---------- Recorded data ----------

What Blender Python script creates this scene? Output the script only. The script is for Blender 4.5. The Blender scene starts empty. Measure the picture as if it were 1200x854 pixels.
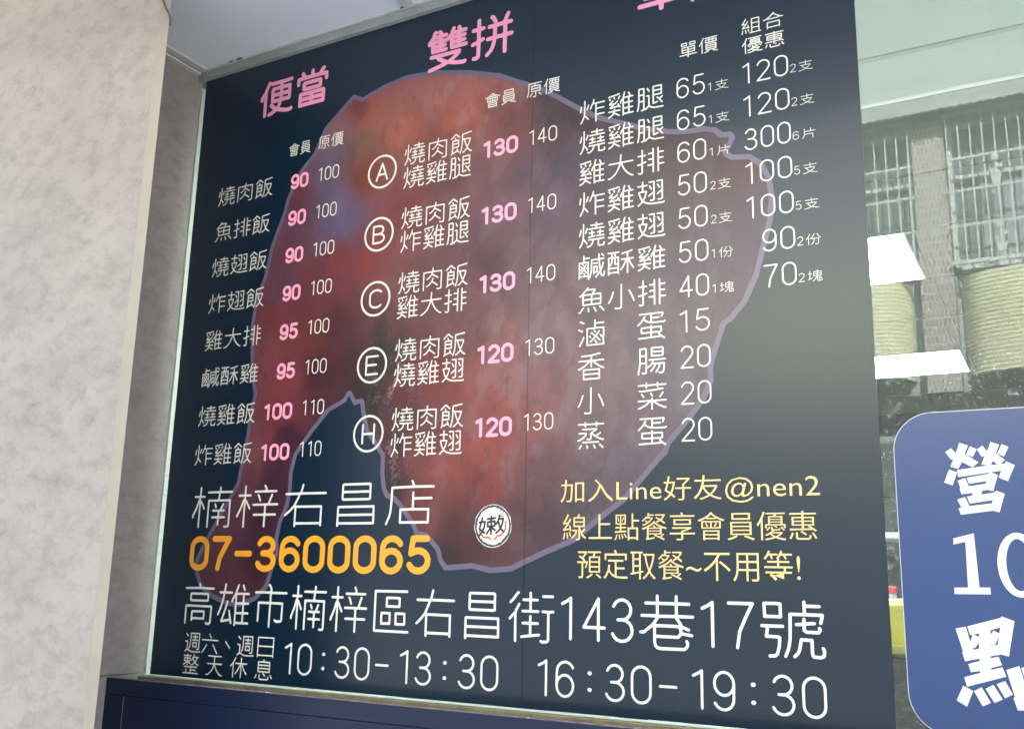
import bpy, bmesh, math, random
import numpy as np
from mathutils import Matrix, Vector, noise
from mathutils.geometry import delaunay_2d_cdt

random.seed(7)
scene = bpy.context.scene
COL = scene.collection
R = math.radians

# ---------------------------------------------------------------- camera
cam_data = bpy.data.cameras.new('camera')
cam = bpy.data.objects.new('camera', cam_data)
COL.objects.link(cam)
cam_data.sensor_width = 36.0
cam_data.lens = 34.81
cam_data.clip_start = 0.02
cam_data.clip_end = 2000.0
yaw, pitch, roll = -0.51278469, 0.21594591, 0.02255463
fwd = Vector((math.sin(yaw) * math.cos(pitch), math.cos(yaw) * math.cos(pitch), math.sin(pitch)))
rgt = Vector((math.cos(yaw), -math.sin(yaw), 0))
upv = rgt.cross(fwd)
r2 = rgt * math.cos(roll) + upv * math.sin(roll)
u2 = -rgt * math.sin(roll) + upv * math.cos(roll)
m = Matrix((r2, u2, -fwd)).transposed().to_4x4()
m.translation = Vector((0, 0, 1.5))
cam.matrix_world = m
scene.camera = cam

# ---------------------------------------------------------------- sky and sun
SUN_EL, SUN_AZ = 39.0, 22.0          # sun behind the shop, a little to the right (azimuth from +Y towards +X)
world = bpy.data.worlds.new('World')
scene.world = world
world.use_nodes = True
nt = world.node_tree
nt.nodes.clear()
sky = nt.nodes.new('ShaderNodeTexSky')
sky.sky_type = 'NISHITA'
sky.sun_disc = False
sky.sun_elevation = R(SUN_EL)
sky.sun_rotation = R(SUN_AZ)
sky.dust_density = 2.5
bg = nt.nodes.new('ShaderNodeBackground')
bg.inputs['Strength'].default_value = 0.13
wo = nt.nodes.new('ShaderNodeOutputWorld')
nt.links.new(sky.outputs[0], bg.inputs[0])
nt.links.new(bg.outputs[0], wo.inputs[0])
sun_d = bpy.data.lights.new('sun', 'SUN')
sun_d.energy = 5.0
sun_d.angle = R(0.5)
sun_d.color = (1.0, 0.975, 0.94)
sun = bpy.data.objects.new('sun', sun_d)
COL.objects.link(sun)
sd = Vector((math.sin(R(SUN_AZ)) * math.cos(R(SUN_EL)), math.cos(R(SUN_AZ)) * math.cos(R(SUN_EL)), math.sin(R(SUN_EL))))
sun.rotation_euler = sd.to_track_quat('Z', 'Y').to_euler()
sun.location = (0, 6, 12)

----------

Transcribe the listing in full. Omit the pictures and keep every line exact.

* _Answer to the exercise_
What Blender Python script creates this scene? Output the script only. The script is for Blender 4.5. The Blender scene starts empty. Measure the picture as if it were 1200x854 pixels.
import bpy, bmesh, math, random
import numpy as np
from mathutils import Matrix, Vector, noise
from mathutils.geometry import delaunay_2d_cdt

random.seed(7)
scene = bpy.context.scene
COL = scene.collection
R = math.radians

# ---------------------------------------------------------------- camera
cam_data = bpy.data.cameras.new('camera')
cam = bpy.data.objects.new('camera', cam_data)
COL.objects.link(cam)
cam_data.sensor_width = 36.0
cam_data.lens = 34.81
cam_data.clip_start = 0.02
cam_data.clip_end = 2000.0
yaw, pitch, roll = -0.51278469, 0.21594591, 0.02255463
fwd = Vector((math.sin(yaw) * math.cos(pitch), math.cos(yaw) * math.cos(pitch), math.sin(pitch)))
rgt = Vector((math.cos(yaw), -math.sin(yaw), 0))
upv = rgt.cross(fwd)
r2 = rgt * math.cos(roll) + upv * math.sin(roll)
u2 = -rgt * math.sin(roll) + upv * math.cos(roll)
m = Matrix((r2, u2, -fwd)).transposed().to_4x4()
m.translation = Vector((0, 0, 1.5))
cam.matrix_world = m
scene.camera = cam

# ---------------------------------------------------------------- sky and sun
SUN_EL, SUN_AZ = 39.0, 22.0          # sun behind the shop, a little to the right (azimuth from +Y towards +X)
world = bpy.data.worlds.new('World')
scene.world = world
world.use_nodes = True
nt = world.node_tree
nt.nodes.clear()
sky = nt.nodes.new('ShaderNodeTexSky')
sky.sky_type = 'NISHITA'
sky.sun_disc = False
sky.sun_elevation = R(SUN_EL)
sky.sun_rotation = R(SUN_AZ)
sky.dust_density = 2.5
bg = nt.nodes.new('ShaderNodeBackground')
bg.inputs['Strength'].default_value = 0.13
wo = nt.nodes.new('ShaderNodeOutputWorld')
nt.links.new(sky.outputs[0], bg.inputs[0])
nt.links.new(bg.outputs[0], wo.inputs[0])
sun_d = bpy.data.lights.new('sun', 'SUN')
sun_d.energy = 5.0
sun_d.angle = R(0.5)
sun_d.color = (1.0, 0.975, 0.94)
sun = bpy.data.objects.new('sun', sun_d)
COL.objects.link(sun)
sd = Vector((math.sin(R(SUN_AZ)) * math.cos(R(SUN_EL)), math.cos(R(SUN_AZ)) * math.cos(R(SUN_EL)), math.sin(R(SUN_EL))))
sun.rotation_euler = sd.to_track_quat('Z', 'Y').to_euler()
sun.location = (0, 6, 12)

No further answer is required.